● Goal of the exercise
Reproduce only the lines of the material below that start at the line containing "Write part 3" and stop at the line containing "obj('bay_frame', fix(bm), GREY, top)". Keep both end lines.

● Excerpted data
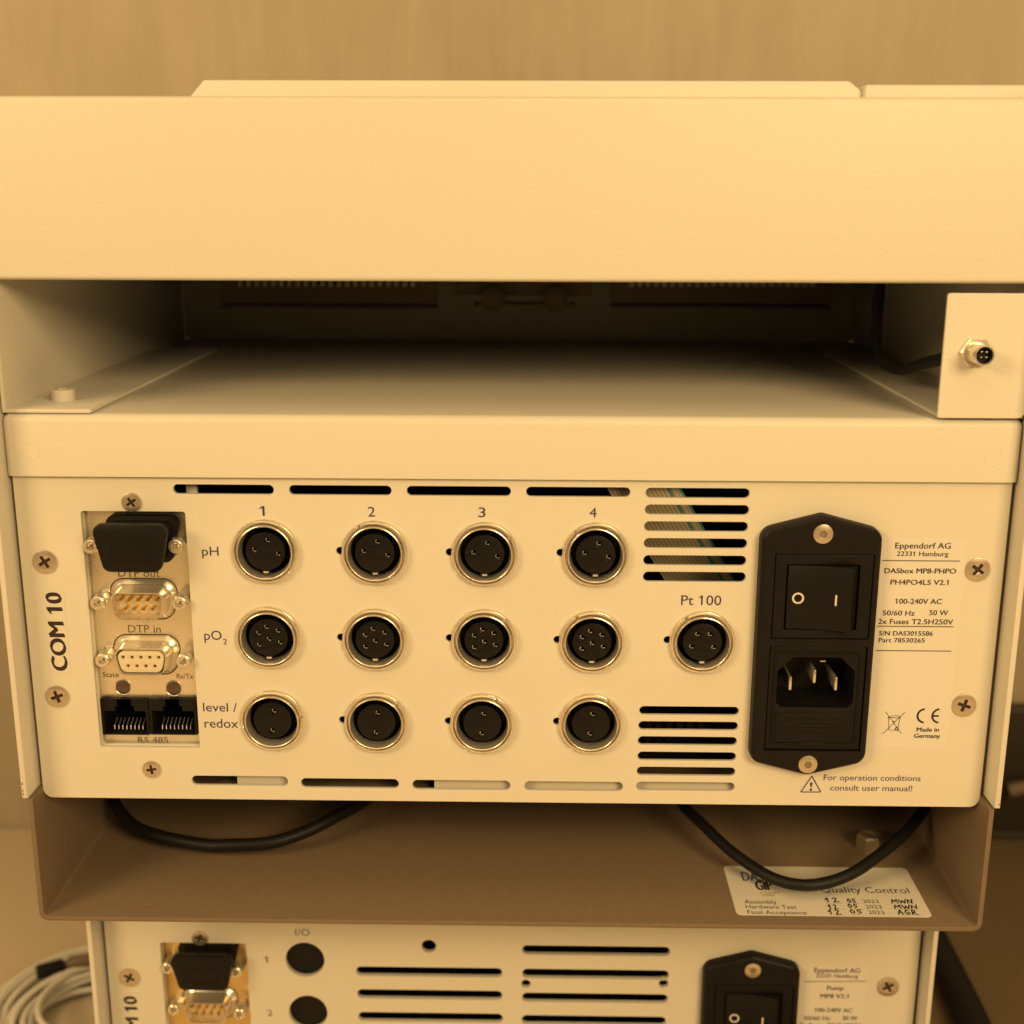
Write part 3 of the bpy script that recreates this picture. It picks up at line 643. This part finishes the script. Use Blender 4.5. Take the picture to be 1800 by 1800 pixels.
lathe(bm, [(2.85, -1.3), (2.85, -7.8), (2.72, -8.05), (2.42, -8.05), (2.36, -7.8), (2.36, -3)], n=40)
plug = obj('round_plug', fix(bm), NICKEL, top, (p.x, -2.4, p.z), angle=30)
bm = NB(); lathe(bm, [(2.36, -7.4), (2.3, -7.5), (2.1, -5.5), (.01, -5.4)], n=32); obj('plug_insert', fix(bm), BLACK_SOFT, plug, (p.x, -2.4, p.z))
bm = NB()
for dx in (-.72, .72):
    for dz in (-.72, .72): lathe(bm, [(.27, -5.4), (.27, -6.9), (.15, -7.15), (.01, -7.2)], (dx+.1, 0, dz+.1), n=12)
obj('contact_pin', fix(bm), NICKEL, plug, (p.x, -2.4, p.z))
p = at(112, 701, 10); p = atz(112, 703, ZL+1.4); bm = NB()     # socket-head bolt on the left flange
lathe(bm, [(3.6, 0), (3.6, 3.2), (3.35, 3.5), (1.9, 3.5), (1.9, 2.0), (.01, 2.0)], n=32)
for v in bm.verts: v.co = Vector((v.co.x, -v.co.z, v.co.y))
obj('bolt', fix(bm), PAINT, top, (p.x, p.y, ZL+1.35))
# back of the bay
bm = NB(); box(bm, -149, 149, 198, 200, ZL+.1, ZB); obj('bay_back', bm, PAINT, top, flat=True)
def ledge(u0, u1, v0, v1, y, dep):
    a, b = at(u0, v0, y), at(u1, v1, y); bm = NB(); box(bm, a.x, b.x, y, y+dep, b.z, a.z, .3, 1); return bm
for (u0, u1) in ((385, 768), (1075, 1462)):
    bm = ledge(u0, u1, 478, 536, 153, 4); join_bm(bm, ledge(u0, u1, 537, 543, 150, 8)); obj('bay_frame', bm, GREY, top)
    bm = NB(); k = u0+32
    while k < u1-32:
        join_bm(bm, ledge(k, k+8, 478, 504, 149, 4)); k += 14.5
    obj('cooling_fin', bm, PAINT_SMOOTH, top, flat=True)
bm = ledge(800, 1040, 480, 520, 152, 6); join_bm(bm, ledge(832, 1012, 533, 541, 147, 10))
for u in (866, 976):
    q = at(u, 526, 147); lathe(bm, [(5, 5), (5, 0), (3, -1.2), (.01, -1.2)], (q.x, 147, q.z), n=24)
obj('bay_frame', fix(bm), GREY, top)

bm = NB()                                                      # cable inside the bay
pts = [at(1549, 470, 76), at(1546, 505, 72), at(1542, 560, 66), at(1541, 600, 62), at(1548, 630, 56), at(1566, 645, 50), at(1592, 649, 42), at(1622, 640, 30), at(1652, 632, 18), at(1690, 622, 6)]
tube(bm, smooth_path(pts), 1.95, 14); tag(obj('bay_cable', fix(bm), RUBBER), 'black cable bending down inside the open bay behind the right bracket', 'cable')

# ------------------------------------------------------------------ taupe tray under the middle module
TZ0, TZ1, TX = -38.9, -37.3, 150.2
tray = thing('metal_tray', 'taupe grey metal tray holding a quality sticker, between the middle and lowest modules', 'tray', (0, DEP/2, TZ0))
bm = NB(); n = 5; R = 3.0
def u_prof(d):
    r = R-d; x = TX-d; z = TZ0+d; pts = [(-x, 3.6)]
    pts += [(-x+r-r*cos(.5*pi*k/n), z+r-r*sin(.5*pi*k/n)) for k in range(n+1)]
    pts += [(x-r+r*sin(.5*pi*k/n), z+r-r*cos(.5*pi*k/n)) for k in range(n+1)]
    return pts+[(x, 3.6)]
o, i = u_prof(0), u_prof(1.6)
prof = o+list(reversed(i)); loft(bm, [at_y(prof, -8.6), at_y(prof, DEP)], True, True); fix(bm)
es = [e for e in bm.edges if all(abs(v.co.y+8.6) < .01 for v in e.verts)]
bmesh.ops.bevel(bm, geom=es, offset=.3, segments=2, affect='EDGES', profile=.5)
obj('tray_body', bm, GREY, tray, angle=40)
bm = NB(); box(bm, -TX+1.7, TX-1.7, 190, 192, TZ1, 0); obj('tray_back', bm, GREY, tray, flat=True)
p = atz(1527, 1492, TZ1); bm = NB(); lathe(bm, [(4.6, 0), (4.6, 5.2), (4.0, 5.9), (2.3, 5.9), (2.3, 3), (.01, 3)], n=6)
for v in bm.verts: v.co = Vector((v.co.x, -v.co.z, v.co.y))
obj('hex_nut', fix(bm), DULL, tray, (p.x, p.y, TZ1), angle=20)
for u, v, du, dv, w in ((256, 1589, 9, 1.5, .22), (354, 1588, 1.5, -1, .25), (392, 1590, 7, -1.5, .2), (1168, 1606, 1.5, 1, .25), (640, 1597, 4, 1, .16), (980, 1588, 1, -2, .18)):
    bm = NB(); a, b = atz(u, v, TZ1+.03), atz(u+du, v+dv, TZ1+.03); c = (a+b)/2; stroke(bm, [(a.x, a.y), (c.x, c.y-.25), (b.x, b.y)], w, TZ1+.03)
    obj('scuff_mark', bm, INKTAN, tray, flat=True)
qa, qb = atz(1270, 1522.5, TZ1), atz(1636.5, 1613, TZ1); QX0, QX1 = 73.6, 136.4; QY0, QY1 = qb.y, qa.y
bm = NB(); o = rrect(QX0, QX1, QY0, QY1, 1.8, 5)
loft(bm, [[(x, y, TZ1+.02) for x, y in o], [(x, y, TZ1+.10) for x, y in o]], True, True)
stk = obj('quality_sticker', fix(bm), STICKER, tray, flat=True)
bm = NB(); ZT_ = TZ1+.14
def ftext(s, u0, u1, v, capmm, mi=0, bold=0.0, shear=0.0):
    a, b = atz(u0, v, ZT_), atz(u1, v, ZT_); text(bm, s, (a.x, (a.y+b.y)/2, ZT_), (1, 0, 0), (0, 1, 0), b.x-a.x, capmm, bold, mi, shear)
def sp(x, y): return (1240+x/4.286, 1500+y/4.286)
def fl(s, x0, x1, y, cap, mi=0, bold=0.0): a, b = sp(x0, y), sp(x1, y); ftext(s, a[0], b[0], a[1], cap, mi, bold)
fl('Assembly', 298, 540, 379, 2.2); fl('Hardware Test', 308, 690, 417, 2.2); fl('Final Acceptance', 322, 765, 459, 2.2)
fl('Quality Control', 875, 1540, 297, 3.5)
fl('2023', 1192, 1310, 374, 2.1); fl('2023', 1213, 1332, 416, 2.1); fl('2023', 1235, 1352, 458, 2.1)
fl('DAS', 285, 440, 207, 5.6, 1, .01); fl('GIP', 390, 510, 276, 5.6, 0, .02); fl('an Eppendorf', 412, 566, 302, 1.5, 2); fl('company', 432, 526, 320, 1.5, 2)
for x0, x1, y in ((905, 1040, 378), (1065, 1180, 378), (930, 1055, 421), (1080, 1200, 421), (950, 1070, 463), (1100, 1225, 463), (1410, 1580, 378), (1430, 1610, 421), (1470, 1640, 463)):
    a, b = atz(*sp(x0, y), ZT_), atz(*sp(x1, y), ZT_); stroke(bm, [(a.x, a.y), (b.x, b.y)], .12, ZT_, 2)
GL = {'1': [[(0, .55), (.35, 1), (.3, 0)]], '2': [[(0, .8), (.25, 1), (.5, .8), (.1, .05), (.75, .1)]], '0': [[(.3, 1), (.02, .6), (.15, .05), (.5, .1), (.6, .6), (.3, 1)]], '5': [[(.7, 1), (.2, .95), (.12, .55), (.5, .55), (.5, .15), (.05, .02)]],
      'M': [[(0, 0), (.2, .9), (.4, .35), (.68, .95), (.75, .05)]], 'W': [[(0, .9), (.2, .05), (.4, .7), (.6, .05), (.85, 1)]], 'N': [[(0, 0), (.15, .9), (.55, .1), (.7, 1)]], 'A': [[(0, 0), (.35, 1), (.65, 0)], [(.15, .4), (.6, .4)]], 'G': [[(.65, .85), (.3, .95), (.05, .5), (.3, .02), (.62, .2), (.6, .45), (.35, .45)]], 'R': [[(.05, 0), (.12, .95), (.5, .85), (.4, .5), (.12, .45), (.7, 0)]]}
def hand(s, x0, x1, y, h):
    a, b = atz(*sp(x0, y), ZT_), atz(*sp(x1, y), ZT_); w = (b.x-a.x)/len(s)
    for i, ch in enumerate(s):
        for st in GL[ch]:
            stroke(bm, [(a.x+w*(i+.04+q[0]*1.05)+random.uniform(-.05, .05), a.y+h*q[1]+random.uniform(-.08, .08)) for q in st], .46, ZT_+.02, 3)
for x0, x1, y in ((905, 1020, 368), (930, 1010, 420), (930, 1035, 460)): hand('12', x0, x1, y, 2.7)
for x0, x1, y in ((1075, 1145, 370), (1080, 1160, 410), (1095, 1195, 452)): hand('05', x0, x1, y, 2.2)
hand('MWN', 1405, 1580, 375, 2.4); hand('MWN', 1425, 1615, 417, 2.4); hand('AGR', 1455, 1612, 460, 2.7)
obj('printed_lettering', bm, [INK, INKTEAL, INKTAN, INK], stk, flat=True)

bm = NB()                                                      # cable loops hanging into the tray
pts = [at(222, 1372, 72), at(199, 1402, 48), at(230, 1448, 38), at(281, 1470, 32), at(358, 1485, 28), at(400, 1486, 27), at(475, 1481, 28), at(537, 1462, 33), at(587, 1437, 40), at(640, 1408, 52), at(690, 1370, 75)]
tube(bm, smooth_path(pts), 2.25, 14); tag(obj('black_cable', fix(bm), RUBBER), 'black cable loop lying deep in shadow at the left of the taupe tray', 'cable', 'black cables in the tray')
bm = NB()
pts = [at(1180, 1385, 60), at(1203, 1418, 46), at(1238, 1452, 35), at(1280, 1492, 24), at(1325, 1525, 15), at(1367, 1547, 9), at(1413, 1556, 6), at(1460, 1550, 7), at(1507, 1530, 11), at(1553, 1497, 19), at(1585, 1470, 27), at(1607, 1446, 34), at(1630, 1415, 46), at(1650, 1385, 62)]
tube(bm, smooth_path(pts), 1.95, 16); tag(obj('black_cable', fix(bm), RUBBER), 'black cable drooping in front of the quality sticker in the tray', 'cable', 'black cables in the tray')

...

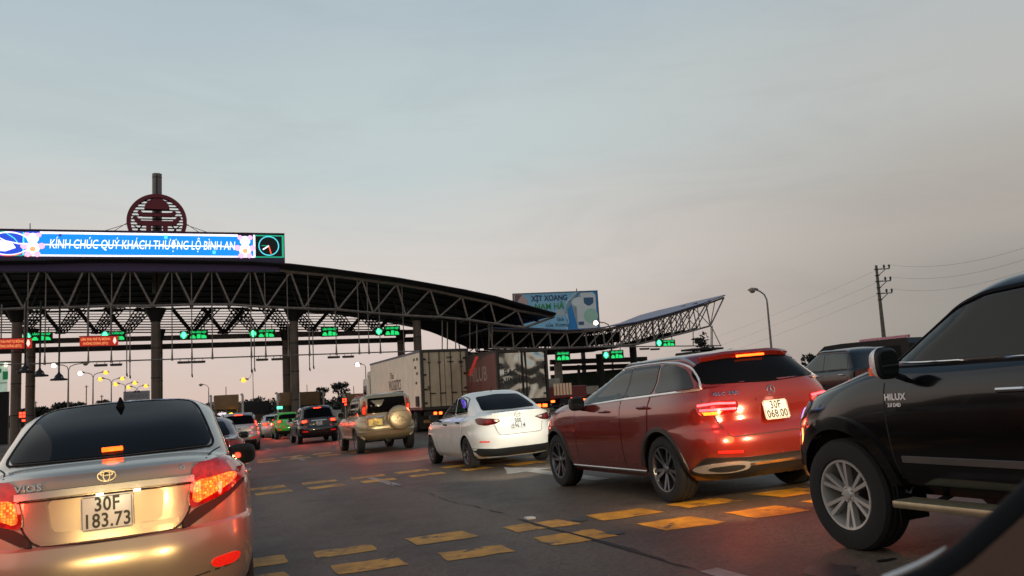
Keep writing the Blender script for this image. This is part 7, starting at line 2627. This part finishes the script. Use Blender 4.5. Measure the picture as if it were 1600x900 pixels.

● Written response
Write part 3 of the bpy script that recreates this picture. It picks up at line 643. This part finishes the script. Use Blender 4.5. Take the picture to be 1800 by 1800 pixels.
lathe(bm, [(2.85, -1.3), (2.85, -7.8), (2.72, -8.05), (2.42, -8.05), (2.36, -7.8), (2.36, -3)], n=40)
plug = obj('round_plug', fix(bm), NICKEL, top, (p.x, -2.4, p.z), angle=30)
bm = NB(); lathe(bm, [(2.36, -7.4), (2.3, -7.5), (2.1, -5.5), (.01, -5.4)], n=32); obj('plug_insert', fix(bm), BLACK_SOFT, plug, (p.x, -2.4, p.z))
bm = NB()
for dx in (-.72, .72):
    for dz in (-.72, .72): lathe(bm, [(.27, -5.4), (.27, -6.9), (.15, -7.15), (.01, -7.2)], (dx+.1, 0, dz+.1), n=12)
obj('contact_pin', fix(bm), NICKEL, plug, (p.x, -2.4, p.z))
p = at(112, 701, 10); p = atz(112, 703, ZL+1.4); bm = NB()     # socket-head bolt on the left flange
lathe(bm, [(3.6, 0), (3.6, 3.2), (3.35, 3.5), (1.9, 3.5), (1.9, 2.0), (.01, 2.0)], n=32)
for v in bm.verts: v.co = Vector((v.co.x, -v.co.z, v.co.y))
obj('bolt', fix(bm), PAINT, top, (p.x, p.y, ZL+1.35))
# back of the bay
bm = NB(); box(bm, -149, 149, 198, 200, ZL+.1, ZB); obj('bay_back', bm, PAINT, top, flat=True)
def ledge(u0, u1, v0, v1, y, dep):
    a, b = at(u0, v0, y), at(u1, v1, y); bm = NB(); box(bm, a.x, b.x, y, y+dep, b.z, a.z, .3, 1); return bm
for (u0, u1) in ((385, 768), (1075, 1462)):
    bm = ledge(u0, u1, 478, 536, 153, 4); join_bm(bm, ledge(u0, u1, 537, 543, 150, 8)); obj('bay_frame', bm, GREY, top)
    bm = NB(); k = u0+32
    while k < u1-32:
        join_bm(bm, ledge(k, k+8, 478, 504, 149, 4)); k += 14.5
    obj('cooling_fin', bm, PAINT_SMOOTH, top, flat=True)
bm = ledge(800, 1040, 480, 520, 152, 6); join_bm(bm, ledge(832, 1012, 533, 541, 147, 10))
for u in (866, 976):
    q = at(u, 526, 147); lathe(bm, [(5, 5), (5, 0), (3, -1.2), (.01, -1.2)], (q.x, 147, q.z), n=24)
obj('bay_frame', fix(bm), GREY, top)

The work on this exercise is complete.